The Gulf conflict is highlighting how deeply Asian nations depend on Middle Eastern oil and gas, leaving their economies and power grids at the mercy of volatile prices and supply lines. According to the authors of the newly released report, this heavy reliance on imported fossil fuels makes the region especially susceptible to international shocks that can trigger high inflation and stall economic growth.
“Around 84% of crude oil and 83% of liquefied natural gas that passed through the Strait of Hormuz went to Asia in 2024. Singapore and Thailand, the two Southeast Asian countries that are most reliant on imported gas, sourced the largest share of LNG from Qatar last year, at 42% and 27% shares respectively of total imports.”

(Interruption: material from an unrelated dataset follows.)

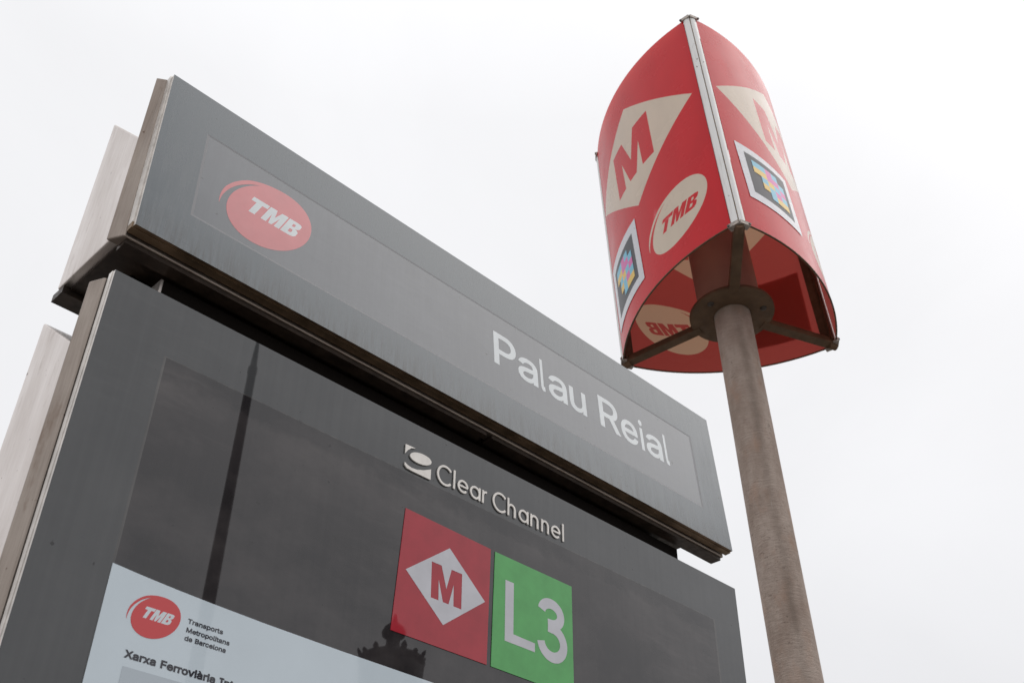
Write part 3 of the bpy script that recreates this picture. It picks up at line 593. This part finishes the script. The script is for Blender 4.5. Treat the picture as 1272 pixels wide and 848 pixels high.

These figures show that most of the energy powering homes and businesses in Asia flows through a single, narrow shipping route that is currently caught in a geopolitical crisis. When this supply is threatened or when prices jump because of the conflict, Asian countries have to pay significantly more for their electricity and fuel, which then drives up the cost of everyday goods and services for their citizens.
The report “Overcoming fossil lock-in is pivotal for Asia to buffer against energy shocks” was published by the UK-based energy think tank Ember on March 23, 2026. Authored by senior energy analysts Dinita Setyawati and Muyi Yang, the briefing explores how recent geopolitical conflicts are exposing the vulnerability of Asian economies to fossil fuel price volatility and supply disruptions.